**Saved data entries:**
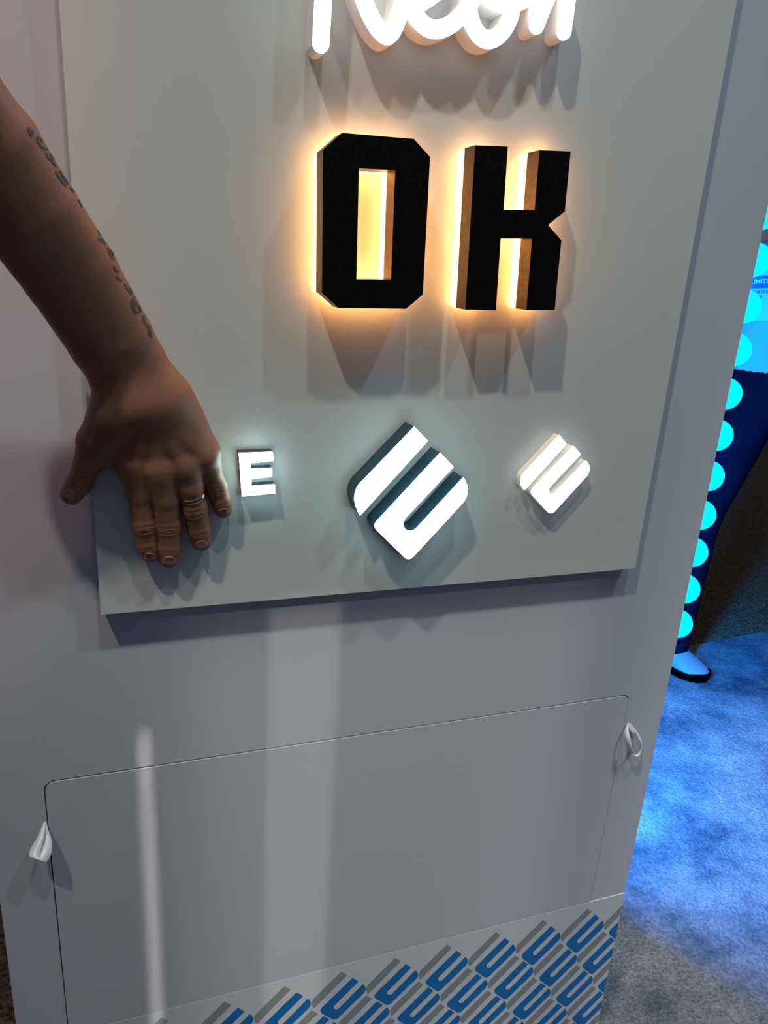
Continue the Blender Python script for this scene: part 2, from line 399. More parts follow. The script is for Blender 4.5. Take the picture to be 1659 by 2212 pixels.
# ------------------------------------------------------------------ logo marks
def Z4(l): return [(680+u/2.37, 860+v/2.37) for u, v in l]
def rnd(pts): return pts
WA = Z4([(512,148),(581,218),(232,603),(218,575),(208,545),(204,518),(207,490),(216,462),(232,438),(250,421)])
WB = Z4([(645,282),(712,352),(470,610),(460,624),(455,640),(456,656),(463,669),(475,678),(490,682),(505,680),(520,672),(763,408),(773,425),(781,447),(784,470),(780,497),(772,518),(760,536),(505,812),(495,820),(484,825),(472,824),(462,819),(315,676),(309,665),(308,653),(312,643),(320,632)])
SA = Z4([(1255,190),(1291,236),(1075,473),(1066,462),(1059,447),(1056,430),(1057,413),(1063,398),(1073,385)])
SB = Z4([(1329,247),(1364,288),(1208,452),(1202,462),(1200,474),(1204,486),(1212,494),(1222,495),(1232,490),(1392,322),(1400,331),(1406,346),(1408,364),(1404,382),(1396,397),(1228,582),(1218,589),(1208,591),(1198,588),(1117,500),(1111,490),(1111,478),(1116,468)])
wo = offs(0.961); so = offs(0.983)
t = thing('logo_mark', (W(885,1205,BF).x, -BF, W(885,1205,BF).z), 'large tilted glowing logo mark with dark navy sides', 'logo sign')
lit_piece(t, WA, wo, 'navy_side', 'bar_body'); lit_piece(t, WB, wo, 'navy_side', 'bracket_body')
t = thing('logo_mark', (W(1190,1108,BF).x, -BF, W(1190,1108,BF).z), 'small tilted glowing logo mark with white sides', 'logo sign')
lit_piece(t, SA, so, 'white_side', 'bar_body', 'small_face'); lit_piece(t, SB, so, 'white_side', 'bracket_body', 'small_face')

# ------------------------------------------------------------------ neon word sign
no = BF + 0.026
neon = thing('neon_word_sign', (W(950,110,BF).x, -BF, W(950,110,BF).z), 'glowing white script word sign at the top of the board', 'neon sign')
HWN = rpx(18.6, W(694, 60, no))
strokes = {
 'letter_n': [[(694,93),(699,0),(708,-120),(716,-225)],
              [(716,-225),(745,-150),(768,-60),(785,-5),(802,36),(818,62),(838,80),(853,62),(864,30),(872,0),(886,-110),(900,-230)]],
 'letter_e': [[(893,12),(925,-5),(962,-32),(985,-75),(975,-125),(945,-140),(912,-110),(891,-50),(889,5),(905,45),(936,66),(972,56),(1000,32),(1022,0)]],
 'letter_o': [[(1042,-105),(1020,-55),(1014,0),(1016,32),(1026,62),(1040,80),(1057,86),(1076,80),(1094,60),(1107,32),(1112,0),(1102,-60),(1075,-105),(1042,-105)],
              [(1035,-30),(1055,-10),(1078,4),(1100,8),(1128,1),(1156,-14)]],
 'letter_n_small': [[(1161,54),(1163,0),(1166,-70)], [(1161,54),(1172,25),(1184,-3),(1208,-60),(1228,-70),(1233,-45),(1229,0),(1220,67)]],
}
def stroke_part(name, sts, i, y0, y1, mats, hw, parent):
    V_, F_, I_ = [], [], []
    for j, st in enumerate(sts):
        pth = P2(chaikin(st, 3), no); v, f, mi = stroke_mesh(pth, hw, y0, y1 + 0.00002*(i*2+j))
        k = len(V_); V_ += v; F_ += [tuple(k+q for q in ff) for ff in f]; I_ += mi
    o = link(name, V_, F_, None, None, False, mats, I_)
    bmx = bmesh.new(); bmx.from_mesh(o.data); bmesh.ops.recalc_face_normals(bmx, faces=bmx.faces); bmx.to_mesh(o.data); bmx.free()
    if parent: o.parent = parent
    return o
for i, (nm, sts) in enumerate(strokes.items()):
    o = stroke_part('letter', sts, i, -BF, -(no - 0.0028), [M['neon_side'], M['neon_side']], HWN, None)
    f = stroke_part('lit_face', sts, i, -(no - 0.0028), -no, [M['neon_face'], M['neon_face']], HWN - 0.0001, o)
    f['label'] = 'glowing white front face'
    child(o, neon)

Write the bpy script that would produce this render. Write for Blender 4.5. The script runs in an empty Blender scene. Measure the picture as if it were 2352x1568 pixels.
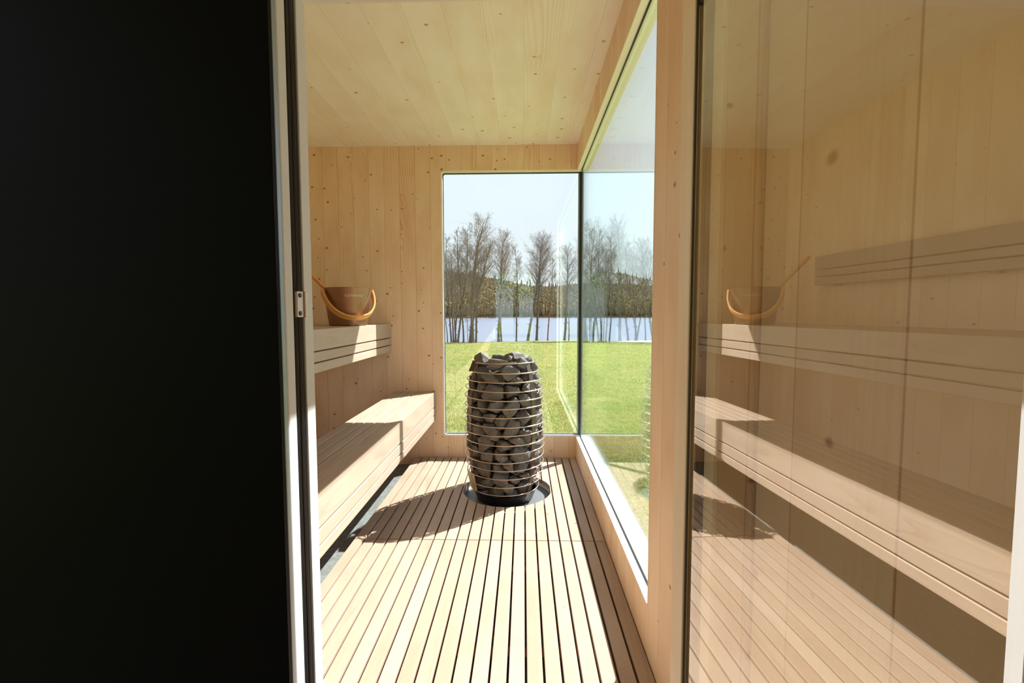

**Directions for this task:**
Repeat the material above in full and exactly, apart from the pictures.

**Solution for this problem:**
Continue the Blender Python script for this scene: part 2, from line 399. More parts follow. The script is for Blender 4.5. Take the picture to be 1659 by 2212 pixels.
# ------------------------------------------------------------------ logo marks
def Z4(l): return [(680+u/2.37, 860+v/2.37) for u, v in l]
def rnd(pts): return pts
WA = Z4([(512,148),(581,218),(232,603),(218,575),(208,545),(204,518),(207,490),(216,462),(232,438),(250,421)])
WB = Z4([(645,282),(712,352),(470,610),(460,624),(455,640),(456,656),(463,669),(475,678),(490,682),(505,680),(520,672),(763,408),(773,425),(781,447),(784,470),(780,497),(772,518),(760,536),(505,812),(495,820),(484,825),(472,824),(462,819),(315,676),(309,665),(308,653),(312,643),(320,632)])
SA = Z4([(1255,190),(1291,236),(1075,473),(1066,462),(1059,447),(1056,430),(1057,413),(1063,398),(1073,385)])
SB = Z4([(1329,247),(1364,288),(1208,452),(1202,462),(1200,474),(1204,486),(1212,494),(1222,495),(1232,490),(1392,322),(1400,331),(1406,346),(1408,364),(1404,382),(1396,397),(1228,582),(1218,589),(1208,591),(1198,588),(1117,500),(1111,490),(1111,478),(1116,468)])
wo = offs(0.961); so = offs(0.983)
t = thing('logo_mark', (W(885,1205,BF).x, -BF, W(885,1205,BF).z), 'large tilted glowing logo mark with dark navy sides', 'logo sign')
lit_piece(t, WA, wo, 'navy_side', 'bar_body'); lit_piece(t, WB, wo, 'navy_side', 'bracket_body')
t = thing('logo_mark', (W(1190,1108,BF).x, -BF, W(1190,1108,BF).z), 'small tilted glowing logo mark with white sides', 'logo sign')
lit_piece(t, SA, so, 'white_side', 'bar_body', 'small_face'); lit_piece(t, SB, so, 'white_side', 'bracket_body', 'small_face')

# ------------------------------------------------------------------ neon word sign
no = BF + 0.026
neon = thing('neon_word_sign', (W(950,110,BF).x, -BF, W(950,110,BF).z), 'glowing white script word sign at the top of the board', 'neon sign')
HWN = rpx(18.6, W(694, 60, no))
strokes = {
 'letter_n': [[(694,93),(699,0),(708,-120),(716,-225)],
              [(716,-225),(745,-150),(768,-60),(785,-5),(802,36),(818,62),(838,80),(853,62),(864,30),(872,0),(886,-110),(900,-230)]],
 'letter_e': [[(893,12),(925,-5),(962,-32),(985,-75),(975,-125),(945,-140),(912,-110),(891,-50),(889,5),(905,45),(936,66),(972,56),(1000,32),(1022,0)]],
 'letter_o': [[(1042,-105),(1020,-55),(1014,0),(1016,32),(1026,62),(1040,80),(1057,86),(1076,80),(1094,60),(1107,32),(1112,0),(1102,-60),(1075,-105),(1042,-105)],
              [(1035,-30),(1055,-10),(1078,4),(1100,8),(1128,1),(1156,-14)]],
 'letter_n_small': [[(1161,54),(1163,0),(1166,-70)], [(1161,54),(1172,25),(1184,-3),(1208,-60),(1228,-70),(1233,-45),(1229,0),(1220,67)]],
}
def stroke_part(name, sts, i, y0, y1, mats, hw, parent):
    V_, F_, I_ = [], [], []
    for j, st in enumerate(sts):
        pth = P2(chaikin(st, 3), no); v, f, mi = stroke_mesh(pth, hw, y0, y1 + 0.00002*(i*2+j))
        k = len(V_); V_ += v; F_ += [tuple(k+q for q in ff) for ff in f]; I_ += mi
    o = link(name, V_, F_, None, None, False, mats, I_)
    bmx = bmesh.new(); bmx.from_mesh(o.data); bmesh.ops.recalc_face_normals(bmx, faces=bmx.faces); bmx.to_mesh(o.data); bmx.free()
    if parent: o.parent = parent
    return o
for i, (nm, sts) in enumerate(strokes.items()):
    o = stroke_part('letter', sts, i, -BF, -(no - 0.0028), [M['neon_side'], M['neon_side']], HWN, None)
    f = stroke_part('lit_face', sts, i, -(no - 0.0028), -no, [M['neon_face'], M['neon_face']], HWN - 0.0001, o)
    f['label'] = 'glowing white front face'
    child(o, neon)

Write the bpy script that would produce this render. Write for Blender 4.5. The script runs in an empty Blender scene. Measure the picture as if it were 2352x1568 pixels.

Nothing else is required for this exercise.